(The Center Square) — The federal government is goosing Pennsylvania’s solar energy footprint, sending $90 million to create the largest solar project in the state on reclaimed mine land.
The project, in Clearfield County, will be almost twice as big as the large solar project in operation, estimated to produce more than 400 megawatts of electricity, enough to power about 70,000 homes.
“Tens of millions of dollars” will flow into Goshen and Girard Townships, said Matt Birchby, president of Swift Current Energy, whose Mineral Basin Solar Power subsidiary was awarded the money from the Department of Energy.
The company also promised $200,000 annual donations into community funds for Clearfield County “to support local projects and initiatives.”

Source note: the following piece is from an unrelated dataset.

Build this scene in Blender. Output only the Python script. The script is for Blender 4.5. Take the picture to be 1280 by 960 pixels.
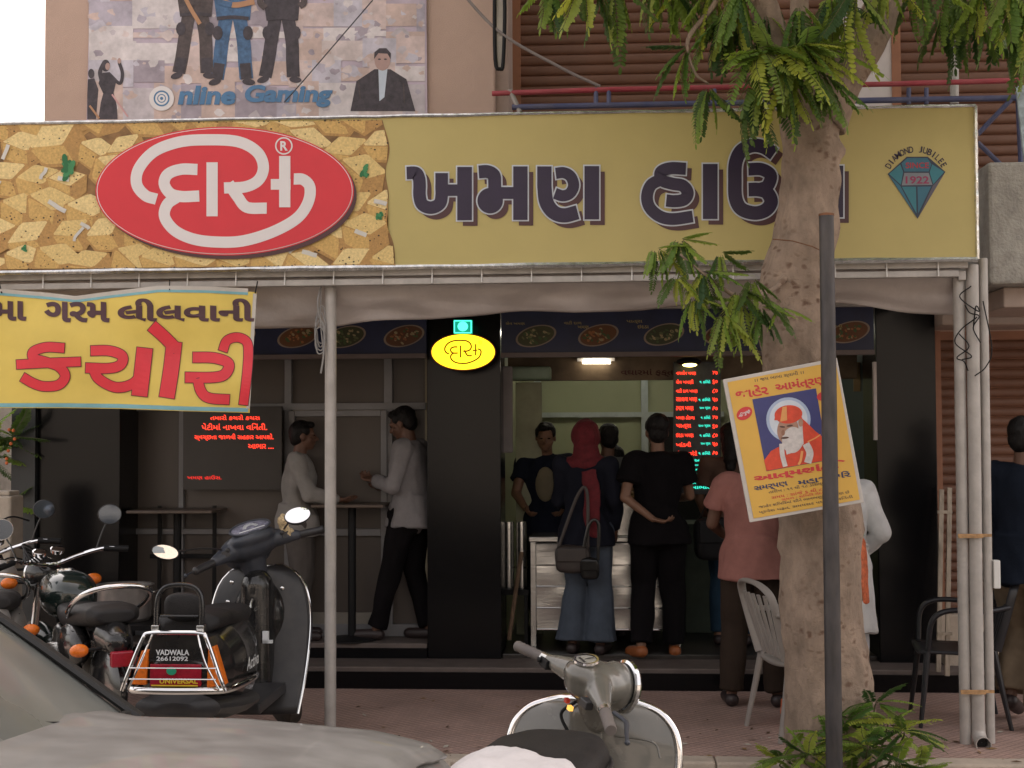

“This project will increase regional access to clean energy and fill a critical electricity-generation gap following the closure of the Homer City coal plant,” a Department of Energy press release said. “The project expects to create more than 750 construction jobs and six operations jobs, while providing $1.1 million in annual tax revenue to Goshen and Girard townships, Clearfield County and the Clearfield County School District.”
The solar installation is one of five projects on former mine lands set to get $475 million from the federal government, and one of three in Appalachia. Bell County, Kentucky will get $81 million for a pumped-storage hydroelectric facility and Nicholas County, West Virginia will get $129 million for a 250 megawatt solar project.
Federal interest has pivoted to reusing some of those sites because they can save clearing a new site and speed along the process.
“Developing clean energy projects on mine land provides an attractive economic alternative to using undisturbed natural and agricultural land,” the press release said. “Mine land is often located near critical infrastructure that makes it suitable for clean energy development…Projects ultimately selected for award have the potential to be replicated and scaled on the millions of acres of current and former U.S. mine land.”
On its website, Mineral Basin Solar Power argued Clearfield County’s former mines are an “unparalleled opportunity to repurpose the land for solar development” and promised “long-term partnerships” with schools and local groups. The company also said it would partner with an organization “to invest in economic and community development, with a focus on workforce development in disadvantaged communities.”
Birchby argued that the mining land conversions are a template for future projects and could boost workforce investment.
“(The project) will also accelerate the investment opportunities for the workforce and members of the Northern Appalachian community,” he said.
Birchby noted that Mineral Basin plans to partner with Clearfield County Community Technical Center and Penn State University, as well as the local development agency Clearly Ahead
and a “24-county regional scholarship fund.”
But those partnerships will require scrutiny to ensure gains are made. Other attempts to retrain workers haven’t delivered.
A $4 million program to retrain out-of-work coal miners, funded with state and federal cash, went nowhere due to bureaucratic delays and state rules.
Federal officials acknowledged failures in the past, but say that this time, things are different.
The Inflation Reduction Act and the Infrastructure Investment and Jobs Act requires groups that receive federal money to lay out a community benefits plan, said David Turk, deputy secretary of the Department of Energy.
The way the feds want to add benefits and job training now is through engaging with local leaders, colleges, and apprentice programs “to make sure that we’re doing this the right way,” he said, and learn from local expertise.
“That’s not something that has been done historically, but that is a major, major part of how we’re doing all of this funding,” Turk said.
Making sure the Departments of Energy, Labor, and Commerce, the EPA, and Treasury are all on the same page too, is part of the federal effort.
“There really is an unprecedented effort over the last three years in bringing different agencies together,” said Brian Anderson, executive director of the Interagency Working Group on Coal and Power Plant Communities and Economic Revitalization. “We have a rapid response team that brings all those agencies together — 11 agencies specifically — to focus on every component of that workforce job supply chain, and the key is we have to have investments, there has to be jobs to train workers for.”
He characterized past efforts as failing to align jobs and worker training.
“That’s what we think has been missing in the past: Connecting the exact investment — the job opportunity — and then the workforce training,” Anderson said.